Bóg mógłby stworzyć ciebie tak, abyś kochał Go automatycznie. Ale co mu z takiej miłości? Byłbyś zaprogramowanym komputerem, z którego miłość wychodziłaby jak papier z drukarki, po naciśnięciu klawiszy ctr+P.
A Bóg pragnie, abyś w wolności powiedział mu „kocham”. Dlatego łapie się, czego tylko może, nawet śmierci, abyś w końcu zrozumiał, że Bóg ciebie kocha i może zrobić wszystko, aby przyciągnąć ciebie do siebie! Abyś wbił w swoją „łepetynę”, że dla Boga jesteś najważniejszy i najcudowniejszy!

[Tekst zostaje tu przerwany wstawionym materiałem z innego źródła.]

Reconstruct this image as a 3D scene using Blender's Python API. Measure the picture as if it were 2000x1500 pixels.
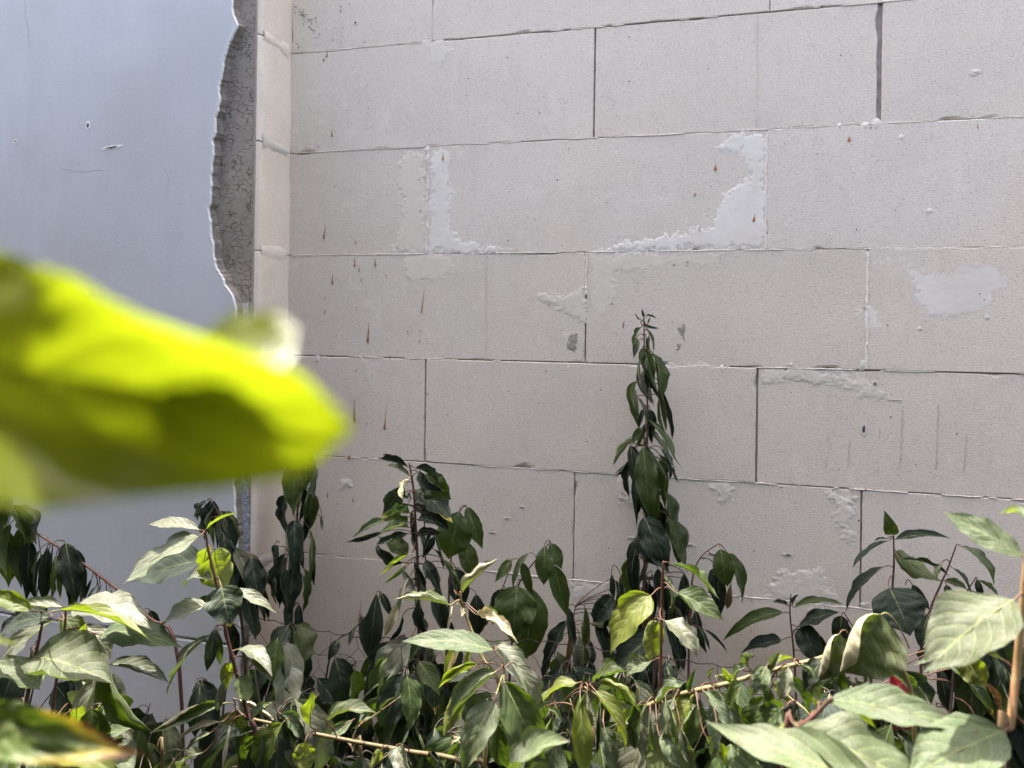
import bpy, bmesh, math, random
from mathutils import Vector, Matrix, noise
random.seed(7)
sc = bpy.context.scene
for o in list(bpy.data.objects): bpy.data.objects.remove(o)
R = math.radians
# ------------------------------------------------------------------ camera
CZ = 1.45                      # camera height above the ground
F, PX, PY, ROLL = 1444.0, 1000.0, 638.6, 0.014
TH = R(14.44); Y0 = 1.3675     # wall turned 14.4 deg, 1.37 m away on the axis
RIGHT = Vector((math.cos(ROLL), 0, math.sin(ROLL))); UP = Vector((-math.sin(ROLL), 0, math.cos(ROLL)))
FWD = Vector((0, 1, 0)); CAM = Vector((0, 0, CZ))
cam = bpy.data.cameras.new('camera'); cam_o = bpy.data.objects.new('camera', cam)
sc.collection.objects.link(cam_o); sc.camera = cam_o
m = Matrix((RIGHT, UP, -FWD)).transposed().to_4x4(); m.translation = CAM
cam_o.matrix_world = m
cam.sensor_width = 36; cam.lens = F / 2000 * 36; cam.shift_y = -(750 - PY) / 2000
cam.clip_start = .005; cam.clip_end = 500
cam.dof.use_dof = True; cam.dof.focus_distance = 1.12; cam.dof.aperture_fstop = 6.6
# ------------------------------------------------------------------ sky and sun
AL = Vector((math.cos(TH), -math.sin(TH), 0))      # along the wall, to the right
NN = Vector((-math.sin(TH), -math.cos(TH), 0))     # out of the wall, to the viewer
W0 = Vector((0, Y0, 0))
EL = R(75); KB = .655
sun_dir = (-AL * math.cos(EL) * math.sqrt(1 - KB * KB) - NN * math.cos(EL) * KB + Vector((0, 0, math.sin(EL)))).normalized()
w = bpy.data.worlds.new('World'); sc.world = w; w.use_nodes = True
nt = w.node_tree; sky = nt.nodes.new('ShaderNodeTexSky'); sky.sky_type = 'NISHITA'; sky.sun_disc = False
sky.sun_elevation = EL; sky.sun_rotation = math.atan2(sun_dir.x, sun_dir.y)
sky.air_density = .7; sky.dust_density = 6.4; sky.ozone_density = .1
bg = nt.nodes['Background']; bg.inputs[1].default_value = .15
nt.links.new(sky.outputs[0], bg.inputs[0])
sun = bpy.data.lights.new('sun', 'SUN'); sun.energy = 3.0; sun.angle = R(.53); sun.color = (1, .95, .86)
sun_o = bpy.data.objects.new('sun', sun); sc.collection.objects.link(sun_o)
sun_o.rotation_euler = sun_dir.to_track_quat('Z', 'Y').to_euler(); sun_o.location = (0, 0, 6)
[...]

Abyś w końcu pojął, że Bóg czeka z rozłożonymi rękoma, aby przyjąć Ciebie do Nieba!
Czasem jest mi szkoda Boga. Pewnie stoi przy bramach Nieba, patrzy na nas i widzi jak mamy Go w nosie. Patrzy jak wolimy wchodzić w układ szatanem, paplać się w grzechach i chodzić drogami na skróty. Widzi jak zwlekamy z nawróceniem, ze spowiedzią, z porzuceniem atrakcyjnego dla nas zła.
I pewnie stoi przy tych wspomnianych bramach Nieba, na których widnieje napis „OPEN 24/h” i myśli: „Maćku, Agnieszko, Grześku, Agato… Co ja jeszcze muszę zrobić, abyś w końcu Mnie pokochał…”.